ナツァグドルジ劇場(1986年5月、ウランバートル)
ナツァグドルジ劇場(1986年5月、ウランバートル)

私のモンゴル8

文化・芸能レポート⑤

演劇


 1985年には、映画「ぼくはきみのことが好きだ」のようなセンセーショナルな作品が演劇界にも登場した。E・オヨン作の「ガルバー」だ。

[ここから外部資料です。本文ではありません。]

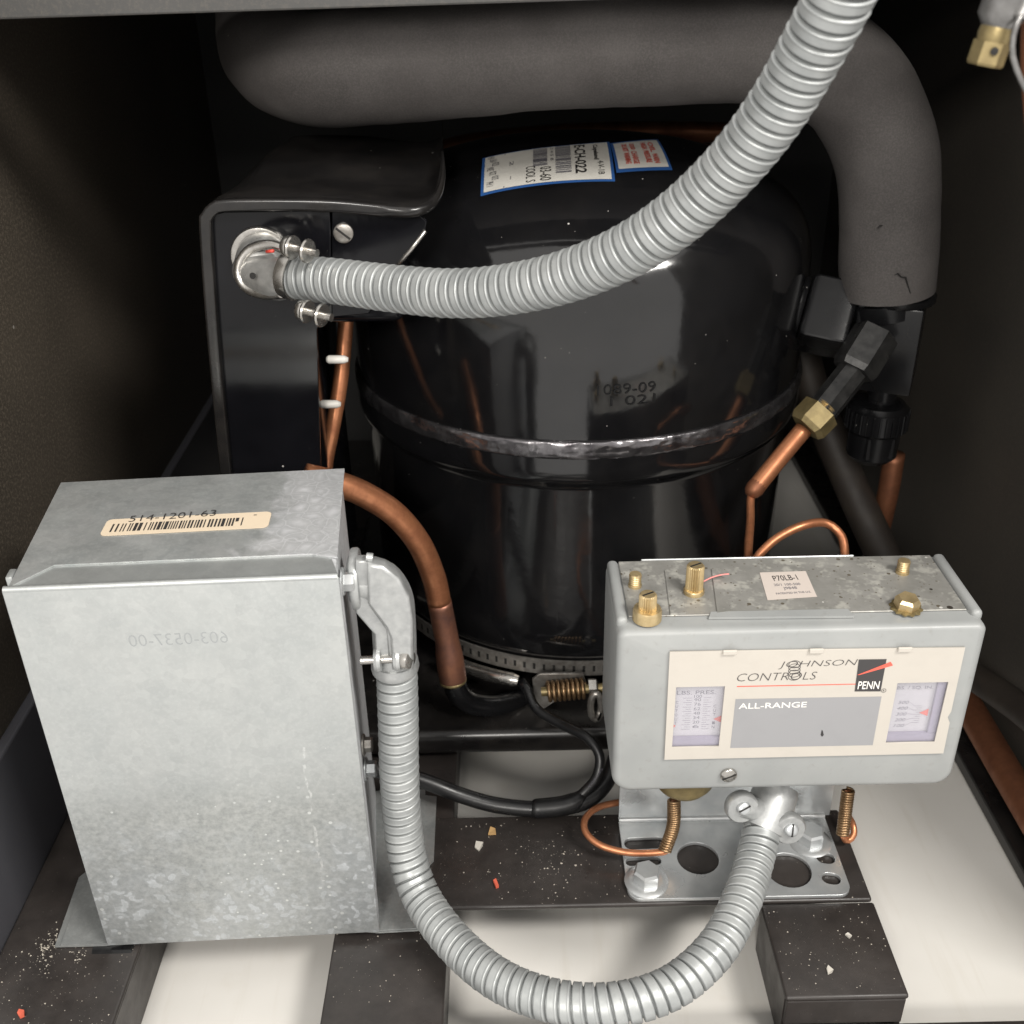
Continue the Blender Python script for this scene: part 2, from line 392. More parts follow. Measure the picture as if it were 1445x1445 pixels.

 主人公ガルバーは定年退職後も、教え子らに尊敬され慕われている。長年の教師生活のなかでたくさんの子どもを立派に育ててきたにもかかわらず、自分の一人娘ときたらヤミ商人で、警察に引っぱられたりする。ヤミ経済や教育問題というシリアスな問題を取り上げながら、見る者をジーンと感動させて幕を閉じる。母として、教師として苦悩し、突き抜けていこうとするガルバーの姿に心打たれる。

 D・ミャグマル作「宴席の羊肉」は、都会やいなかの私利私欲にかられた俗物どもを痛快に笑い飛ばす傑作喜劇。二人の牧民サムダンとドルジのかけ合いは絶妙で、G・ミャグマルナランとCh・ガントゥムルが熱演していた。笑いの渦の中に入りきれなかったのは悔しかったが2時間半、充分に楽しめた。やはり、役者、演出、脚本が三拍子そろってこそいい芝居になる。

 ナツァグドルジ劇場では他に、モンゴル劇ではD・ナムダク作「ある研究者のお話」やL・ヴァンガン作「医者たち」やドジョードルジ作「純愛」を見たが、脚本、演出の面で今ひとつだった。

 翻訳劇も何本か見たが、1986年にレパートリー入りしたゴーゴリの「検察官」が役者らの芸達者な演技が光り、いい出来だった。戦争の傷みを引きずって生きる母親を描いたY・ヤコブレフ作「あなたはだれ」にも感動した。第一幕は退屈したが、第二幕の後半で登場人物たちの内面が鮮明になるにつれぐんぐん引き込まれた。「終わり良ければすべて良し」とはこういうことだと思った。


 さて「モンゴル文化・芸能レポート」と銘打ってはみたものの、あくまで私個人が見た範囲に限られているし、私なりに取捨選択している。その管見からいうと、発展途上にあるモンゴル文化がもっと伸びていくには、いい文化を見る機会を増やすことが必要だ。モンゴルでは、映画などソ連や東欧の文化に触れる機会は多い。だが、いいものを選択・紹介してほしいものだ。ボリショイ・バレエ団レベルのものを呼べないものだろうか。